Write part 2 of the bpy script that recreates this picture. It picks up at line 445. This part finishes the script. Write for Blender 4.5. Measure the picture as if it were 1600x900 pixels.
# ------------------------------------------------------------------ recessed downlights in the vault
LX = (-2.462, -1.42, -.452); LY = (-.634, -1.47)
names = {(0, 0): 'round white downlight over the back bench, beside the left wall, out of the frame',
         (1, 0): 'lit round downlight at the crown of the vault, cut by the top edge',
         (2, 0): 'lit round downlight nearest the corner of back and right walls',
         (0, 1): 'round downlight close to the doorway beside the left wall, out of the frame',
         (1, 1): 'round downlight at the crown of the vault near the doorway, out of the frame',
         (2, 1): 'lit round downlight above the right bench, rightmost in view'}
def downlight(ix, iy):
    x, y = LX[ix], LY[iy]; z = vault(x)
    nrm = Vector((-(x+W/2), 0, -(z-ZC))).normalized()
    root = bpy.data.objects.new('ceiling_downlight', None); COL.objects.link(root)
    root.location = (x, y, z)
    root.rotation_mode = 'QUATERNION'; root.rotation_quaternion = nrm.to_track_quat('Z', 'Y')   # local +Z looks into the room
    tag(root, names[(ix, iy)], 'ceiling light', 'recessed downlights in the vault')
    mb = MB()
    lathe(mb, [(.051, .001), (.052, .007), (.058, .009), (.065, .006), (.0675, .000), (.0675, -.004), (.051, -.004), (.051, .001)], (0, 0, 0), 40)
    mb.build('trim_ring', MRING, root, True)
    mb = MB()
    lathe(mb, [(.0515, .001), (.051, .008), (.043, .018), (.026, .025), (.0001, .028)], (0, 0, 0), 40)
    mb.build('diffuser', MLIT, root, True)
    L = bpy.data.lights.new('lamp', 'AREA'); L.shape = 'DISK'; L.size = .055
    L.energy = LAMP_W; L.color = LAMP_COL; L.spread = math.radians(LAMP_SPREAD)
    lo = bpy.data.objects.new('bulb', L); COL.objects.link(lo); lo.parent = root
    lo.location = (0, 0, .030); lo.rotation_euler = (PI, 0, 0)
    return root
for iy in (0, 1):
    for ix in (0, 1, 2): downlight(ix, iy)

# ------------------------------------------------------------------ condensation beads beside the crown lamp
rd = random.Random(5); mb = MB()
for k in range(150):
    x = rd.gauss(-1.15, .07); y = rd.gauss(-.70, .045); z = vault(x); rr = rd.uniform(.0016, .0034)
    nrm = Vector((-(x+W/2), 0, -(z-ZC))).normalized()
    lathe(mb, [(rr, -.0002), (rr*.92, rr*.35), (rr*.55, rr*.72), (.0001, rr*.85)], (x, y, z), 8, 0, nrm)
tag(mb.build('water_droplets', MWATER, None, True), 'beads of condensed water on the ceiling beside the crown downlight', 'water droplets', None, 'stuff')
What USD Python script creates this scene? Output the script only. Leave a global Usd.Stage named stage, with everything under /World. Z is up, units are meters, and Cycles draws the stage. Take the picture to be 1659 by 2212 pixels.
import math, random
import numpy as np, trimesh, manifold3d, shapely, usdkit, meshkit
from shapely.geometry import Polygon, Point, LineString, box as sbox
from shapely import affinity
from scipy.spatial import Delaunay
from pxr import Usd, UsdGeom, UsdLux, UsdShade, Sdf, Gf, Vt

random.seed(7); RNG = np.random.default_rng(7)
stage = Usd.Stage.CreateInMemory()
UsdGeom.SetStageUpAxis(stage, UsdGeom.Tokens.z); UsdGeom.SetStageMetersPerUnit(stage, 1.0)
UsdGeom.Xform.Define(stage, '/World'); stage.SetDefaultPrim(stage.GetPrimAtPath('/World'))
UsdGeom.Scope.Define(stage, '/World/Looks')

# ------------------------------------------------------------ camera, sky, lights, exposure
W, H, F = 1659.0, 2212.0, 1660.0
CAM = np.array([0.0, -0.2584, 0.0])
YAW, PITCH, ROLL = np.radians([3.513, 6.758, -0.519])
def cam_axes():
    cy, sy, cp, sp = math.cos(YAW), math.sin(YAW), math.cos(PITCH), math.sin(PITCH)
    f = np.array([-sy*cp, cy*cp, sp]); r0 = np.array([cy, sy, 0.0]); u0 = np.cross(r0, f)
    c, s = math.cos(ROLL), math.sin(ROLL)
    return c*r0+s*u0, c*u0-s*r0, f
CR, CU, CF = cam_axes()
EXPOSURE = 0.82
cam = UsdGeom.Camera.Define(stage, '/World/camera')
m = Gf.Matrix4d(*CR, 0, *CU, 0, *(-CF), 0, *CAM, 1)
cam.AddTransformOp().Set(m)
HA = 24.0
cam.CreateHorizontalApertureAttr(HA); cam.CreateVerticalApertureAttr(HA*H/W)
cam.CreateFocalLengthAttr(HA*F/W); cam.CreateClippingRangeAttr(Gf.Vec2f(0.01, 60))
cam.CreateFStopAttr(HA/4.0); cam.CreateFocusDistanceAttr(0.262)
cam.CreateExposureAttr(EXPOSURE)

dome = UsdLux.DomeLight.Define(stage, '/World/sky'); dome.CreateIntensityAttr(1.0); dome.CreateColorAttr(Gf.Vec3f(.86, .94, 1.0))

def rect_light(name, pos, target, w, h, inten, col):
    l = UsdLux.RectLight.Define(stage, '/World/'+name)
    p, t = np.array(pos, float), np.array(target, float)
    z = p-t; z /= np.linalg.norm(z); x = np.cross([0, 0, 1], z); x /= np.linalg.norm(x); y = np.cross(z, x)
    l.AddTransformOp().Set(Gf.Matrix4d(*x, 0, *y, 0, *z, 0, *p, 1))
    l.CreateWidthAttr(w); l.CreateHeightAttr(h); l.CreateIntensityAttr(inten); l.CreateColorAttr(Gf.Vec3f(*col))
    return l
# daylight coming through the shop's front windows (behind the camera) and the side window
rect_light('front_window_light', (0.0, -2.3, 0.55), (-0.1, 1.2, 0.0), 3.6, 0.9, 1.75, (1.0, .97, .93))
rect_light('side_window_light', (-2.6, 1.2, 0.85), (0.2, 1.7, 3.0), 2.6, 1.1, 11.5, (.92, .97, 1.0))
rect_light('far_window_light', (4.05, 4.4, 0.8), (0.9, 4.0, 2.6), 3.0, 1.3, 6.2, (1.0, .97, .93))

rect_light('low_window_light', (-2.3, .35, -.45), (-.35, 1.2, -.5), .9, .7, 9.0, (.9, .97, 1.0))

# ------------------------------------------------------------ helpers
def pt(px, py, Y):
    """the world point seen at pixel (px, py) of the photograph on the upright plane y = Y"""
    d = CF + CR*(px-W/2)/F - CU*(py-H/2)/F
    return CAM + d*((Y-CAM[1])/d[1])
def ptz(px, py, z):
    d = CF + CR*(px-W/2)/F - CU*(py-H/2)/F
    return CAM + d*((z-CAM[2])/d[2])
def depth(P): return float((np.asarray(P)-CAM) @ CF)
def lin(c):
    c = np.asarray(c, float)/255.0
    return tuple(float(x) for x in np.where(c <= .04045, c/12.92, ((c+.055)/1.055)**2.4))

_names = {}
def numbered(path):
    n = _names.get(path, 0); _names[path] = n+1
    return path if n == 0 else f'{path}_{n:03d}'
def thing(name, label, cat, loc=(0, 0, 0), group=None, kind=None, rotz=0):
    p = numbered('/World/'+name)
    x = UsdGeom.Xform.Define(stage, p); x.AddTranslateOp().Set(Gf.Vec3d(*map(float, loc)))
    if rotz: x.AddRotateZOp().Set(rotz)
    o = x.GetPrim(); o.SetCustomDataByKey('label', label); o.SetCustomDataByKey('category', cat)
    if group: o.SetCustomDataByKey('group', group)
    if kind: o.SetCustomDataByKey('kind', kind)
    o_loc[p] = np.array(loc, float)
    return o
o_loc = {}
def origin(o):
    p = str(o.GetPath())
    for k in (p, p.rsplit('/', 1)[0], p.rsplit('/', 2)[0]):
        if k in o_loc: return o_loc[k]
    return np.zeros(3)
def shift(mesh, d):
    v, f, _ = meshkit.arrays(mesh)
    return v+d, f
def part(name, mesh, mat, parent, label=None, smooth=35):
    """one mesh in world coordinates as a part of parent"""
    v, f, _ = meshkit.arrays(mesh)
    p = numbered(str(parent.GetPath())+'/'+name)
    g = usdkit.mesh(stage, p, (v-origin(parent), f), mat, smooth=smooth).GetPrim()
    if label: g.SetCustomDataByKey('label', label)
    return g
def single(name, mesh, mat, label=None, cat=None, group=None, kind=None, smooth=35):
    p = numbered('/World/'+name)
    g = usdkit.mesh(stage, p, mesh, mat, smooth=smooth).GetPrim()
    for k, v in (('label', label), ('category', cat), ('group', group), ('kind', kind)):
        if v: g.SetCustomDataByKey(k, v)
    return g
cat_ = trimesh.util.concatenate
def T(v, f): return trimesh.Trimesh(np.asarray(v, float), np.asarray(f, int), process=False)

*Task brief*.
Repeat exactly the lines from the one containing "What USD Python" through the one containing "cam.CreateExposureAttr(EXPOSURE)", both included, and nothing else.

*Solution for this problem*.
What USD Python script creates this scene? Output the script only. Leave a global Usd.Stage named stage, with everything under /World. Z is up, units are meters, and Cycles draws the stage. Take the picture to be 1659 by 2212 pixels.
import math, random
import numpy as np, trimesh, manifold3d, shapely, usdkit, meshkit
from shapely.geometry import Polygon, Point, LineString, box as sbox
from shapely import affinity
from scipy.spatial import Delaunay
from pxr import Usd, UsdGeom, UsdLux, UsdShade, Sdf, Gf, Vt

random.seed(7); RNG = np.random.default_rng(7)
stage = Usd.Stage.CreateInMemory()
UsdGeom.SetStageUpAxis(stage, UsdGeom.Tokens.z); UsdGeom.SetStageMetersPerUnit(stage, 1.0)
UsdGeom.Xform.Define(stage, '/World'); stage.SetDefaultPrim(stage.GetPrimAtPath('/World'))
UsdGeom.Scope.Define(stage, '/World/Looks')

# ------------------------------------------------------------ camera, sky, lights, exposure
W, H, F = 1659.0, 2212.0, 1660.0
CAM = np.array([0.0, -0.2584, 0.0])
YAW, PITCH, ROLL = np.radians([3.513, 6.758, -0.519])
def cam_axes():
    cy, sy, cp, sp = math.cos(YAW), math.sin(YAW), math.cos(PITCH), math.sin(PITCH)
    f = np.array([-sy*cp, cy*cp, sp]); r0 = np.array([cy, sy, 0.0]); u0 = np.cross(r0, f)
    c, s = math.cos(ROLL), math.sin(ROLL)
    return c*r0+s*u0, c*u0-s*r0, f
CR, CU, CF = cam_axes()
EXPOSURE = 0.82
cam = UsdGeom.Camera.Define(stage, '/World/camera')
m = Gf.Matrix4d(*CR, 0, *CU, 0, *(-CF), 0, *CAM, 1)
cam.AddTransformOp().Set(m)
HA = 24.0
cam.CreateHorizontalApertureAttr(HA); cam.CreateVerticalApertureAttr(HA*H/W)
cam.CreateFocalLengthAttr(HA*F/W); cam.CreateClippingRangeAttr(Gf.Vec2f(0.01, 60))
cam.CreateFStopAttr(HA/4.0); cam.CreateFocusDistanceAttr(0.262)
cam.CreateExposureAttr(EXPOSURE)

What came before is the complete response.